入館すると、いちおう「順路」というものがあるので、それに従って進むと良いのだが、最初にこの起雲閣の歴史をパネルで説明してくれるところからはじまる。館内に常駐している係員のひとがこの建物の歴史と特長について説明をしてくれるのだが、別に聞きたくなければさっさと次のところに出て行くのも良いだろうが、せっかくだから説明だけは聞いてあげて欲しいと思う。おばさんがウダウダ言っているなーと思うだけなのであれば、この説明をうけている部屋全体を眺めているだけでもかなり勉強になる。なぜなら、その部屋は壁や天井に群青色で埋め尽くされており、これは加賀藩の前田家が好んで使っていた色であり、所有者の1人である、ここを旅館として始めた桜井兵五郎の出身が金沢出身であったことに彩かって、建物の一室を替えたことによるものだ。最初の所有者、根津嘉一郎が作ったわけじゃない。しかし、この色で埋め尽くされた部屋というのは、紫とは違うし、藍色とも違う色なので、とても落ち着いた感じがするし、高貴な感じもする。こういう部屋にいると落ち着くかどうかはわからない。
次に、洋館「玉姫」は、これぞ洋館とも言うべき、どこを採っても溜息がでるばかりの内装であり、一つ一つ職人が丁寧に仕事をしている証拠だとおもう。格子型で埋め尽くされている天井もすばらしいのだが、格子の細かい細工についてもジッと凝視すると、その丁寧さに吃驚することだろう。また、暖炉がある風景がこの部屋にとてもマッチしているではないか。床のモザイク模様についても、これは箱根細工を思い起こさせるようなデザインであるところも面白い。ちなみに、この部屋は、宮大工によって作られているために、釘は一本も使われていない。すべて臍と噛むことで造られているために、柔軟性に富み、強固なつくりになっているのである。

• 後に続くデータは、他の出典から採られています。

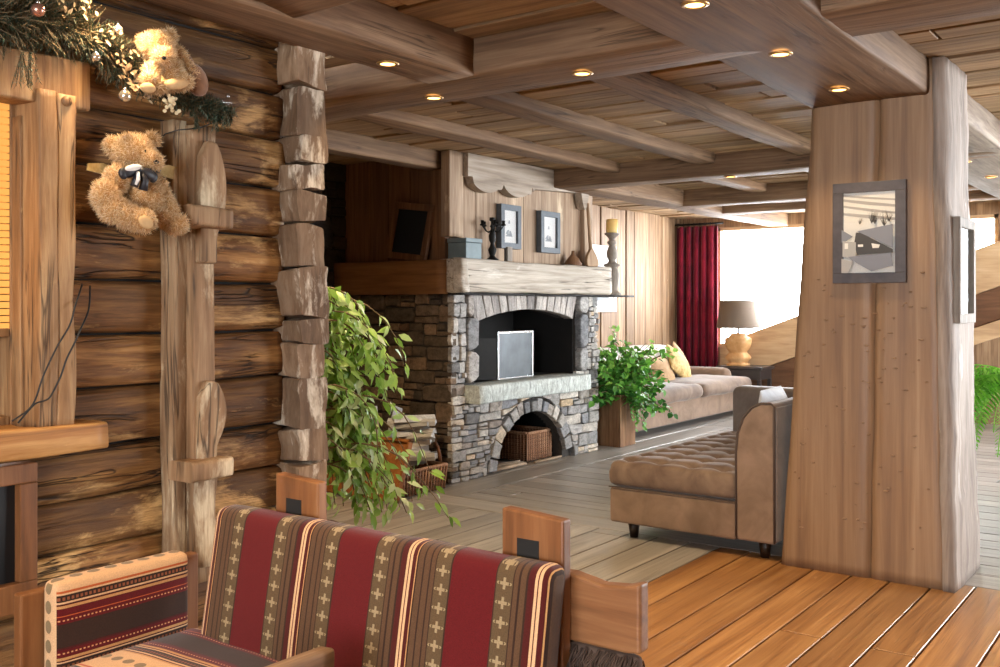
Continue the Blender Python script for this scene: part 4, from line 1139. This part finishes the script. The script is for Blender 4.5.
cu = thing('curtain', 'deep red curtain gathered at the left edge of the big window', 'curtain', (11.5, 5.4, 0))
cm = MB(); path = []
N = 90
for i in range(N + 1):
    s_ = i / N; path.append((11.62 + .045 * math.sin(s_ * 2 * PI * 5.5) + .012 * math.sin(s_ * 31), lerp(5.66, 5.10, s_) + .015 * math.sin(s_ * 2 * PI * 11)))
rings = []
for k in range(15):
    z = lerp(.03, 2.31, k / 14); e = 1 + .12 * (1 - k / 14)
    rings.append([(11.62 + (x - 11.62) * e + .004 * nz(y * 5, z * 2, 3), y, z) for x, y in path])
cm.loft(rings, .5, 0, True, False, False)
co_ = obj('drape', cm, M['curtain'], cu); so_ = co_.modifiers.new('Solid', 'SOLIDIFY'); so_.thickness = .004
obj('curtain_rod', MB().tube([(11.62, 5.69, 2.34), (11.62, 5.02, 2.34)], .013, 10), M['iron'], cu)
for i in range(8):
    y = lerp(5.64, 5.12, i / 7); obj('ring', MB().tube([(11.62 + .022 * math.cos(a * PI / 5), y, 2.335 + .022 * math.sin(a * PI / 5)) for a in range(11)], .003, 5), M['iron'], cu)

# ------------------------------------------------------------------ pictures on the pillar
def village(t, w, h, dep):
    y0 = -dep * .5
    obj('print', MB().box(-w / 2, w / 2, y0, -.0045, -h / 2, h / 2), M['p1'], t, local=True)
    g = MB(); k = [0]
    def P(pts, mi):
        k[0] += 1; y = y0 - .0003 * k[0]
        g.poly([((a - .5) * w, y, (.5 - b) * h) for a, b in pts], .5, mi)
    for b0, b1, th in ((.02, .10, .02), (.07, .17, .03), (.15, .26, .025), (.24, .33, .03)):        # streaks on the slope
        P([(0, b0), (1, b1), (1, b1 + th), (.5, (b0 + b1) / 2 + th * 1.4), (0, b0 + th)], 1)
    rg2 = random.Random(4)
    for x, y, s_ in ((.55, .25, .14), (.62, .28, .12), (.80, .30, .13), (.90, .28, .10), (.35, .33, .07)):   # bare trees
        for q in range(20):
            a = rg2.uniform(-2.9, -.25); L = s_ * rg2.uniform(.5, 1.2)
            P([(x - .004, y + s_), (x + .004, y + s_), (x + L * math.cos(a), y + .4 * s_ + L * math.sin(a))], 2)
    P([(.0, .46), (.22, .55), (.10, .60), (0, .62)], 0)
    P([(.28, .50), (.36, .50), (.98, .72), (.98, .76), (.30, .78), (.25, .62)], 2)                    # big house
    P([(.30, .485), (.98, .415), (.98, .705)], 0)                                                     # roof
    P([(.02, .60), (.28, .62), (.28, .80), (.02, .80)], 1)
    P([(.06, .63), (.13, .63), (.13, .70), (.06, .70)], 3); P([(.32, .65), (.42, .65), (.42, .68), (.32, .68)], 3); P([(.58, .64), (.74, .66), (.72, .70), (.60, .70)], 3)
    P([(.12, .80), (.95, .76), (.98, .92), (.58, .985), (.30, .88)], 0)
    P([(.0, .82), (.22, .86), (.14, 1.0), (0, 1.0)], 1)
    obj('village_view', g, [M['p2'], M['p3'], M['p4'], M['p1']], t, local=True)
    obj('glass', MB().box(-w / 2, w / 2, -dep * .8, -dep * .8 + .002, -h / 2, h / 2), M['glass'], t, local=True)
picframe('framed_photograph', 'dark framed photo of a snowy village hanging on the timber pillar', 'picture', (4.764, 1.318, 1.643), .335, .478, .048, .028, M['vframe'], village, -PI / 2)
def mirr(t, w, h, dep):
    obj('mirror_glass', MB().box(-w / 2, w / 2, -dep * .5, -.0045, -h / 2, h / 2), M['mirror'], t, local=True)
picframe('wall_mirror', 'narrow pale framed mirror on the side edge of the timber pillar', 'mirror', (5.00, .965, 1.46), .36, .49, .045, .03, M['cstick'], mirr, 0)

# ------------------------------------------------------------------ log wall: window, post, panel
wn = MB(); wn.box(.45, 1.51, YL + .10, YL + .11, .93, 1.93); wn = struct('window_8', wn, M['glass'])
fr = MB(); fr.box(1.478, 1.51, YL + .02, YL + .12, .94, 1.93); fr.box(.45, .475, YL + .02, YL + .12, .94, 1.93); fr.box(.475, 1.478, YL + .02, YL + .12, 1.905, 1.93); fr.box(.475, 1.478, YL + .02, YL + .12, .94, .97)
obj('window_frame', fr, M['case'], wn, .004)
obj('window_reveal', MB().box(.40, 1.55, YL + .112, YL + .118, .9, 1.95), M['soot_gap_black'], wn)
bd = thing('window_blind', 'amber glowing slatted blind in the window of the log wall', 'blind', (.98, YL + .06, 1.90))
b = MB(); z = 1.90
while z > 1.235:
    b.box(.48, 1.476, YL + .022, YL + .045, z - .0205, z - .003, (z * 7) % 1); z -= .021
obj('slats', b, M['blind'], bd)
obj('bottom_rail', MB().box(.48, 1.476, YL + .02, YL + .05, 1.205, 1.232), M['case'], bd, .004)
b = MB()
for x in (.7, 1.0, 1.25): b.box(x - .002, x + .002, YL + .018, YL + .020, 1.235, 1.90)
obj('cords', b, M['wire'], bd)
cs_ = MB()
cs_.hewn(1.482, 1.512, 2.845, 2.93, .94, 1.86, 'z', .002, 20, .003, 3, 1, .3)
cs_.hewn(1.513, 1.545, 2.84, 2.93, .94, 1.855, 'z', .002, 20, .003, 3, 2, .7)
struct('trim_4', cs_, M['case'])
c2 = MB(); c2.hewn(1.492, 1.549, 2.748, 2.90, .94, 1.93, 'z', .004, 40, .006, 4, 3, .5, 0, 5); c2.hewn(1.546, 1.603, 2.752, 2.90, .94, 1.925, 'z', .005, 40, .007, 5, 4, .8, 0, 5)
c2.ell((1.573, 2.748, 1.905), (.017, .012, .016), None, 12, 8, .6)
struct('trim_5', c2, M['case'])
hd = MB().hewn(.30, 1.66, 2.765, 2.92, 1.895, 2.04, 'x', .006, 20, .008, 3, 5, .35); struct('trim_6', hd, M['case'])
struct('trim_7', MB().hewn(.25, 1.690, 2.715, 2.92, .865, .945, 'x', .006, 36, .010, 3, 6, .6), M['sill'])
# framed black panel low on the wall
t = thing('wall_blackboard', 'black panel in a plain brown frame low on the log wall under the window', 'blackboard', (1.2, 2.83, .60))
f = MB()
for x0, x1, z0, z1 in ((.86, 1.522, .776, .835), (.86, 1.522, .40, .487), (1.468, 1.522, .487, .776), (.86, .92, .487, .776)): f.box(x0, x1, 2.815, 2.87, z0, z1)
obj('frame', f, M['bench'], t, .004)
obj('dark_glass', MB().box(0.92, 1.468, 2.845, 2.855, .487, .776), M['blackp'], t)

lp_ = thing('latch_post', 'weathered upright timber post with pegged paddles on the log wall', 'post', (2.08, 2.82, .3))
obj('post', MB().hewn(1.975, 2.03, 2.80, 2.868, .36, 1.92, 'z', .004, 40, .004, 3, 1, .3).hewn(2.026, 2.115, 2.765, 2.868, .36, 1.905, 'z', .005, 40, .005, 3, 2, .45), M['post'], lp_)
def lpad(z0, z1, flip):
    out = []
    for i in range(15):
        s_ = i / 14; w = .044 + .036 * math.sin(PI * max(0, (s_ - .25) / .75)) ** .8 if s_ > .25 else .044
        out.append((w, s_))
    L = z1 - z0; A = [(2.035, z0 if not flip else z1)]
    pr = [(2.055 + w * 1.1, z0 + L * s_ if not flip else z1 - L * s_) for w, s_ in out] + [(2.07, z1 + .006), (2.04, z1 - .05)]
    return MB().prism(A + pr, (0, 2.728, 0), (1, 0, 0), (0, 0, 1), (0, 1, 0), .06, .5)
obj('paddle', lpad(1.44, 1.85, False), M['post'], lp_, .01, 3)
obj('paddle', lpad(.76, 1.04, False), M['post'], lp_, .01, 3)
obj('peg', MB().hewn(1.957, 2.125, 2.675, 2.80, 1.557, 1.626, 'x', .004, 10, .012, 5, 3, .6), M['post'], lp_)
obj('peg', MB().hewn(1.957, 2.125, 2.675, 2.80, .722, .788, 'x', .004, 10, .012, 5, 4, .6), M['post'], lp_)
obj('lower_block', MB().hewn(2.035, 2.105, 2.73, 2.80, .42, .73, 'z', .007, 10, .014, 5, 5, .4), M['post'], lp_)
# cable hanging beside the window casing
wr = []
def soft(pts):
    o = []
    for i in range(len(pts) - 1):
        p0, p1, p2, p3 = pts[max(i - 1, 0)], pts[i], pts[i + 1], pts[min(i + 2, len(pts) - 1)]
        for k in range(6):
            t_ = k / 6; o.append(.5 * ((2 * p1) + (p2 - p0) * t_ + (2 * p0 - 5 * p1 + 4 * p2 - p3) * t_ ** 2 + (3 * p1 - p0 - 3 * p2 + p3) * t_ ** 3) + Vector((.0025 * nz(i + t_, 2, 3), 0, .0025 * nz(i + t_, 5, 1))))
    return o + [pts[-1]]
w1_ = soft([at(82, 284, Y=2.80), at(76, 303, Y=2.74), at(71, 322, Y=2.725), at(58, 345, Y=2.725), at(45, 372, Y=2.725), at(37, 395, Y=2.725), at(28, 410, Y=2.725), at(12, 421, Y=2.725)])
w2_ = soft([at(90, 286, Y=2.80), at(88, 312, Y=2.76), at(78, 335, Y=2.725), at(67, 358, Y=2.725), at(60, 378, Y=2.725), at(50, 397, Y=2.725), at(35, 404, Y=2.725), at(18, 423, Y=2.725)])
tag(obj('cable', MB().tube(w1_, .0028, 6), M['wire']), 'thin black cable crossing the window casing, the straighter of two', 'cable')
tag(obj('cable', MB().tube(w2_, .0028, 6), M['wire']), 'thin black cable crossing the window casing, looping lower and wider', 'cable')
tag(obj('cable', MB().tube([at(150, 152, Y=2.84), at(165, 134, Y=2.83), at(178, 130, Y=2.745), at(200, 128, Y=2.74), at(225, 118, Y=2.78)], .0022, 6), M['wire']), 'thin black cable running from behind the hanging bear to the garland end', 'cable')

# ------------------------------------------------------------------ garland, bears, baubles
ga = thing('garland', 'dark green pine garland draped along the top of the log wall', 'garland', (1.7, 2.78, 2.0))
gp = [at(-90, 8, Y=2.78), at(-40, 14, Y=2.78), at(5, 18, Y=2.77), at(40, 18, Y=2.77), at(72, 26, Y=2.77), at(98, 46, Y=2.77), at(122, 68, Y=2.77), at(150, 84, Y=2.77), at(178, 97, Y=2.76), at(205, 108, Y=2.75), at(230, 116, Y=2.76)]
gr = [.135, .13, .125, .115, .10, .085, .075, .065, .055, .05, .03]
rg = random.Random(17)
tw = MB(); nd = MB(); nd.recalc = False
tw.tube(gp, .012, 6)
for k in range(1500):
    s_ = rg.random() ** 1.05 * (len(gp) - 1.001); i = int(s_); f = s_ - i
    p = gp[i].lerp(gp[i + 1], f); r_ = lerp(gr[i], gr[i + 1], f)
    a = rg.uniform(0, 2 * PI); ax_ = (gp[i + 1] - gp[i]).normalized()
    rad = Vector((0, math.cos(a) * .8 - .25, math.sin(a)))
    d = (rad + ax_ * rg.uniform(-.4, .9)).normalized(); L = r_ * rg.uniform(.55, 1.15)
    if (p + d * L).y > 2.845: d.y = -abs(d.y) * .3; d.normalize()
    e = p + d * L; tw.tube([p, e], .0016, 3, .5, 0, False)
    fr_ = rg.random() < .12
    for j in range(18):
        q = p.lerp(e, .25 + .75 * j / 17); dd = d * .7 + Vector([rg.uniform(-1, 1) for _ in range(3)])
        nd.blade(q, dd, rg.uniform(.012, .022), .0013, min(1, max(0, (rg.uniform(.1, .75) if not fr_ else rg.uniform(.7, 1.0)) + (.12 if j > 17 else 0))))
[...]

洋館「玉渓」のほうにいくと、今度は山間部にある高貴な人の別荘の内装というような感じが汲み取れるような雰囲気の部屋に出た。暖炉が石造りではあるが温かみのある形に仕上がっているところがそう感じさせるのだろう。それだけじゃなく、電燈の部分も丸井シャンデリアのようにもなっているのも面白いし、窓枠についても、細かい装飾がついているところがおもしろい。この部屋だけでどれだけ金を掛けていたんだろうというのが気になるところだ。
洋館「金剛」も似たような暖炉のある洋室になっているのだが、こちらのほうがどちらかというと落ち着きが無い。しかし、ここは根津嘉一郎翁が作らせたところでもある。
ローマ風浴室は大浴場になっているが、ここが以前は普通に使われていたところだと考えると本当にそうだったのか?と今だから気になってしまうものだが、当時はここの宿泊客だけとはいえ、一種の裸の付き合いが出来る場所だったことはいうまでも無い。ただ、芋洗い状態になるような混みようは無かったことだろう。ステンドグラスが見事であることと、タイル式の床および浴槽は、昔のお風呂ではよく見られたスタイルである。
和館「孔雀」のほうにいくと、伝統的な日本旅館のつくりがそのまま持ち込まれているものになるため、どちらかというと、個人的にはこのような和室つくりのほうが落ち着く。背伸びするようにして無理やり西洋化したような部屋は日本ではあまり泊まりたくない。この孔雀の部屋は赤を基調とした落ち着いた雰囲気のある部屋であるため、こういうところに数泊するのはリフレッシュするという意味では良いところだろう。ただし、金があれば・・・の話。
喫茶室もこの中には存在する。時間帯にとっては満員状態なのだろうが、閉館時間間際に行くと人がまばらになるので丁度良いかもしれない。当時はここはラウンジとして使われていたところだろうが、そのまま現代でもその雰囲気は感じられる。高い天井とゆったりとしたソファが良い。また、ここでは、熱海名物の「ラング・ド・シャ」も食べられるので是非頼んでみたいところである。